Depending upon where the electric vectors are when they emerge from the material, that is to say their phase relationship, you will get a specific kind of polarized light emerging from the retarder.  If the material is a half-wave retarder the two out of phase linear waves will combine to undergo a 90-degree phase shift and by vector summing will be toggled or flipped through 90 degrees.  If you have a quarter-wave retarder the result will be circularly polarized light.  You will either get left- or right-handed circularly polarized light, depending upon the orientation of the plane polarized light’s axis to the fast and slow axis.

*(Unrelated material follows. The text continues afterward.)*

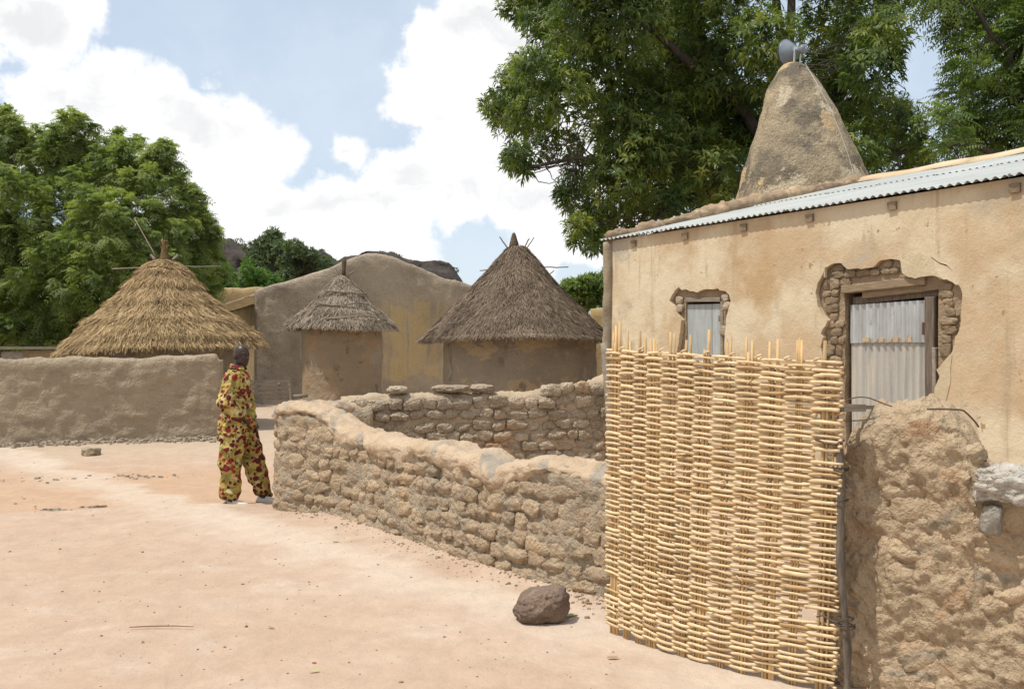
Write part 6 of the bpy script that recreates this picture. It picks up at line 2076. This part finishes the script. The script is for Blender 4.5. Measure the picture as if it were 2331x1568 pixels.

If you could look at the electric vector in a linear polarized light beam that was headed toward you, you would see that the electric vector is traveling in a plane.  The amplitude would be changing, that is to say the electric vector is going up and down, but it would be restricted to a plane.  If you took a look at circularly polarized light, in the case of one kind of circularly polarized light you would see that the tip of the electric vector describing a circle or corkscrew turning clockwise or counterclockwise as it heads towards you.  If the tip of the vector is traveling clockwise it’s called right handed and if it’s going counterclockwise it’s called left handed.  Or maybe it’s the other way around because having looked it up in a couple of books I suspect the standard is ambiguous.